■ Work to complete: Quote word for word the lines below, beginning with the first and ending with the one that has "dst.m += [base[m] for m in src.m]". Drop the pictures.
— Begin —
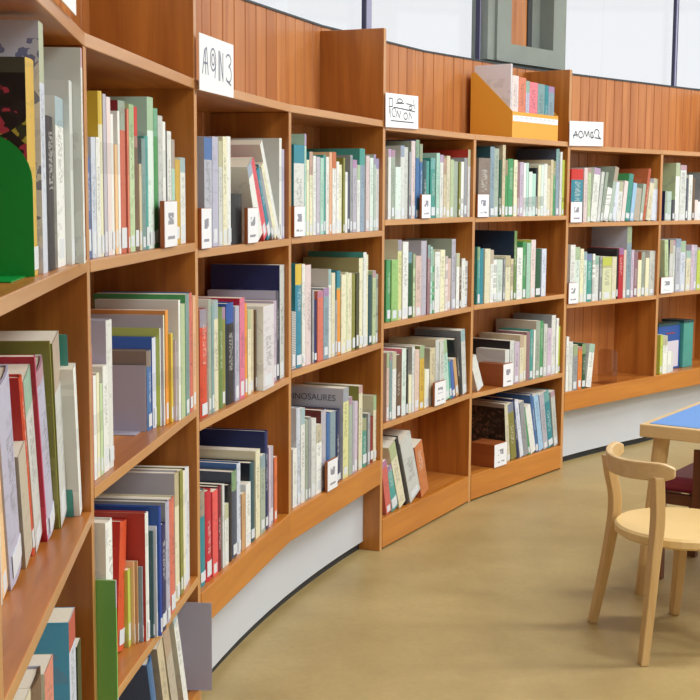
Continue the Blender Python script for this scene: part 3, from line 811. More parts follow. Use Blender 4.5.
def book_geo(w, d, h, hard, band=False):
    """cover = U-shaped boards and rounded spine; pages sit inside"""
    t = .0022 if hard else .0008; r = min(.0035, w*.22) if hard else .0004
    out = [(0, d), (0, r), (w*.22, r*.25), (w*.5, 0), (w*.78, r*.25), (w, r), (w, d)]
    inn = [(w-t, d), (w-t, r+t), (w*.5, t+r*.3), (t, r+t), (t, d)]
    cv = MB(); n = len(out)
    poly = out+inn
    # material 0 = spine, 1 = boards
    sides = [1]+[0]*(n-3)+[1]+[1]+[1]*(len(inn)-1)+[1]
    # build as quads between outer and inner so that the concave ring stays clean
    q = [(w-t, d), (w-t, r+t), (w*.78, t+r*.5), (w*.5, t+r*.3), (w*.22, t+r*.5), (t, r+t), (t, d)][::-1]
    for s in range(n-1):
        a, b = out[s], out[s+1]; c, e = q[s+1], q[s]
        mi = 1 if s in (0, n-2) else 0
        if band and mi == 0:
            hb = h*.8; cv.face([(*a, 0), (*b, 0), (*b, hb), (*a, hb)], 0); cv.face([(*a, hb), (*b, hb), (*b, h), (*a, h)], 2)
        else: cv.face([(*a, 0), (*b, 0), (*b, h), (*a, h)], mi)
        cv.face([(*c, 0), (*e, 0), (*e, h), (*c, h)], 1)
        cv.face([(*a, 0), (*e, 0), (*c, 0), (*b, 0)], mi)
        cv.face([(*a, h), (*b, h), (*c, h), (*e, h)], mi)
    cv.face([(*out[0], 0), (*out[0], h), (*q[0], h), (*q[0], 0)], 1)
    cv.face([(*out[-1], 0), (*q[-1], 0), (*q[-1], h), (*out[-1], h)], 1)
    g = .003 if hard else .0004
    pg = MB(); pg.box(t*1.02, w-t*1.02, r+t+.0004, d-g, g, h-g)
    return cv, pg
def merge(dst, src, M, base):
    n = len(dst.v); dst.v += [tuple(M @ Vector(v)) for v in src.v]; dst.f += [tuple(q+n for q in f) for f in src.f]
    dst.m += [base[m] for m in src.m]

stuff = MB(); stuff_mats = []; stuff_idx = {}
def sidx(m):
    if m.name not in stuff_idx: stuff_idx[m.name] = len(stuff_mats); stuff_mats.append(m)
    return stuff_idx[m.name]
rng = random.Random(3)
for (i, k), row in rows.items():
    hs = sorted(r[3] for r in row); n = len(row); tallest, shortest = hs[int(n*.8)] if n > 3 else 9, hs[int(n*.2)] if n > 3 else 0
    words = []
    for r in row:
        w = r[1]-r[0]; a = []
        if abs(r[4]) > 3: a.append('leaning')
        if r[3] >= tallest: a.append('tall')
        elif r[3] <= shortest: a.append('short')
        if w < .011: a.append('thin')
        elif w > .034: a.append('thick')
        a = a[:2]
        c = COL[r[5]][1]
        words.append((' '.join(a+[c]), c))
    sn = shelf_name(i, k); bn = BAYN[i]; used = set(); labels = []
    for q, r in enumerate(row):
        d, c = words[q]
        L1 = f'{d} book on the {sn} of the {bn}'
        if sum(1 for x in words if x[0] == d) == 1 and L1 not in used: lab = L1
        else:
            le = words[q-1][1] if q else 'the upright'; ri = words[q+1][1] if q+1 < n else 'the upright'
            key = (d, le, ri)
            same = sum(1 for z in range(n) if (words[z][0], words[z-1][1] if z else 'the upright', words[z+1][1] if z+1 < n else 'the upright') == key)
            lab = f'{d} book between {le} and {ri} ones, {sn}, {bn}'
            if same > 1 or len(lab.split()) > 16 or 'upright' in (le, ri):
                lab = f'{d} book, {ORD[q]} from left on {sn} of {bn}'
        used.add(lab); labels.append(lab)
    for q, (s0, s1, b, h, ang, col, cov, ind, bnd) in enumerate(row):
        w = s1-s0; hard = col in HARD or (cov != '-' and rng.random() < .6)
        d = min(.165, max(.13, h*.72))
        if cov != '-': d = .185
        if (i, k) in ((1, 4),): d = .16
        d = min(d, DEP-.012-b)
        cc = cov if cov != '-' else col
        if cc == 'spiral': cc = 'greywhite'
        z = Zs[i, k]+.0004
        cv, pg = book_geo(w, d, h, hard, bnd != '-')
        M = bay_matrix(i, z) @ Matrix.Translation((s0, b, 0))
        if ang < 0: M = M @ Matrix.Rotation(R_(ang), 4, 'Y')
        elif ang > 0: M = M @ Matrix.Translation((w, 0, 0)) @ Matrix.Rotation(R_(ang), 4, 'Y') @ Matrix.Translation((-w, 0, 0))
        sm, cm = spine_mat(col), cover_mat(cc); tm = plain('band_'+bnd, COL[bnd][0], .42) if bnd != '-' else sm
        lb = MB(); e = .12*w; y = .0 if hard else .0002
        lh = rng.uniform(.018, .034); lz = rng.uniform(.004, .012)
        lb.prism([(e, .0006), (w*.3, -.0005), (w*.7, -.0005), (w-e, .0006), (w-e, .0012), (e, .0012)], lz, lz+lh)
        haslab = rng.random() < .8 and col != 'black' or col in ('red',)
        if ind:
            rt = empty('book'); rt.matrix_world = M; tag(rt, labels[q], 'book', f'books on the {sn} of the {bn}')
            cvo = cv.build('cover', [sm, cm, tm], rt); pg.build('pages', PAGE, rt)
            if haslab: lb.build('spine_label', STICK, cvo)
            if cov == 'dino':
                cu = bpy.data.curves.new('cover_title', 'FONT'); cu.body = 'DINOSAURES'; cu.size = .0265; cu.extrude = .0002
                cu.align_x = 'RIGHT'; t = bpy.data.objects.new('cover_title', cu); C.objects.link(t); t.parent = rt
                cu.materials.append(GREYINK); t.location = (-.0006, .024, h-.038)
                Mt = Matrix.Identity(4); Mt.col[0][:3] = (0, -1, 0); Mt.col[1][:3] = (0, 0, 1); Mt.col[2][:3] = (-1, 0, 0); Mt.col[3][:3] = t.location
                t.matrix_local = Mt
                bpy.context.view_layer.update(); me = bpy.data.meshes.new_from_object(t.evaluated_get(bpy.context.evaluated_depsgraph_get()))
                t2 = bpy.data.objects.new('title_lettering', me); C.objects.link(t2); t2.parent = cvo; t2.matrix_local = Mt
                me.materials.clear(); me.materials.append(plain('title_ink', (92,96,116), .6)); bpy.data.objects.remove(t); bpy.data.curves.remove(cu)
        else:
            merge(stuff, cv, M, [sidx(sm), sidx(cm), sidx(tm)]); merge(stuff, pg, M, [sidx(PAGE)]); merge(stuff, lb, M, [sidx(STICK)])
o = stuff.build('books', stuff_mats)
tag(o, 'thinnest remaining book spines squeezed between the larger books on all shelves', 'books', kind='stuff')

# ------------------------------------------------------------------ wooden label blocks with cards
BLK = [  # bay, shelf, s0, s1, height, depth, where
 (1,1,.455,.558,.085,.009,'block with white card at right end of the top shelf, second bay'),
 (2,1,.012,.076,.084,.009,'block with white card at left end of the top shelf, third bay'),
 (2,1,.338,.420,.082,.009,'block with white card beside the black book, top shelf, third bay'),
 (3,1,.012,.085,.080,.009,'block with white card under the tall green and teal books, fourth bay'),
 (3,3,.261,.342,.088,.009,'block with white card in front of blue book, bottom shelf, fourth bay'),
 (4,1,.278,.352,.080,.009,'block with white card below the dark teal book, top shelf, fifth bay'),
 (4,3,.408,.506,.083,.009,'block with white card on the third shelf of the fifth bay'),
 (5,1,.014,.096,.084,.009,'block with white card below the taupe book, top shelf, sixth bay'),
 (5,3,.229,.307,.088,.11,'deep reddish block with white card beside leaning booklet, third shelf, sixth bay'),
 (5,4,.172,.270,.090,.11,'deep reddish block with white card below the dark photo cover, sixth bay'),
 (6,1,.012,.095,.086,.009,'block with white card below the red and blue book, seventh bay'),
 (6,2,.012,.081,.088,.009,'block with white card at left end of second shelf, seventh bay'),
 (7,2,.015,.121,.075,.009,'block with white card at left end of second shelf, rightmost bay')]
for (i, k, s0, s1, h, dp, lab) in BLK:
    b0 = -.007
    rt = empty('label_block'); rt.matrix_world = bay_matrix(i, Zs[i, k]+.0004) @ Matrix.Translation((s0, b0, 0))
    tag(rt, 'wooden '+lab, 'label block', 'wooden label blocks on the shelf edges')
    w = s1-s0; mb = MB(); mb.box(0, w, .0006, dp, 0, h); bo = mb.build('wood_block', BLOCKW, rt, bevel=.001)
    mb = MB(); mb.box(.001, w-.001, 0, .0006, .001, h-.001); mb.build('card', CARD, bo)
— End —
■ Reply:
Continue the Blender Python script for this scene: part 3, from line 811. More parts follow. Use Blender 4.5.
def book_geo(w, d, h, hard, band=False):
    """cover = U-shaped boards and rounded spine; pages sit inside"""
    t = .0022 if hard else .0008; r = min(.0035, w*.22) if hard else .0004
    out = [(0, d), (0, r), (w*.22, r*.25), (w*.5, 0), (w*.78, r*.25), (w, r), (w, d)]
    inn = [(w-t, d), (w-t, r+t), (w*.5, t+r*.3), (t, r+t), (t, d)]
    cv = MB(); n = len(out)
    poly = out+inn
    # material 0 = spine, 1 = boards
    sides = [1]+[0]*(n-3)+[1]+[1]+[1]*(len(inn)-1)+[1]
    # build as quads between outer and inner so that the concave ring stays clean
    q = [(w-t, d), (w-t, r+t), (w*.78, t+r*.5), (w*.5, t+r*.3), (w*.22, t+r*.5), (t, r+t), (t, d)][::-1]
    for s in range(n-1):
        a, b = out[s], out[s+1]; c, e = q[s+1], q[s]
        mi = 1 if s in (0, n-2) else 0
        if band and mi == 0:
            hb = h*.8; cv.face([(*a, 0), (*b, 0), (*b, hb), (*a, hb)], 0); cv.face([(*a, hb), (*b, hb), (*b, h), (*a, h)], 2)
        else: cv.face([(*a, 0), (*b, 0), (*b, h), (*a, h)], mi)
        cv.face([(*c, 0), (*e, 0), (*e, h), (*c, h)], 1)
        cv.face([(*a, 0), (*e, 0), (*c, 0), (*b, 0)], mi)
        cv.face([(*a, h), (*b, h), (*c, h), (*e, h)], mi)
    cv.face([(*out[0], 0), (*out[0], h), (*q[0], h), (*q[0], 0)], 1)
    cv.face([(*out[-1], 0), (*q[-1], 0), (*q[-1], h), (*out[-1], h)], 1)
    g = .003 if hard else .0004
    pg = MB(); pg.box(t*1.02, w-t*1.02, r+t+.0004, d-g, g, h-g)
    return cv, pg
def merge(dst, src, M, base):
    n = len(dst.v); dst.v += [tuple(M @ Vector(v)) for v in src.v]; dst.f += [tuple(q+n for q in f) for f in src.f]
    dst.m += [base[m] for m in src.m]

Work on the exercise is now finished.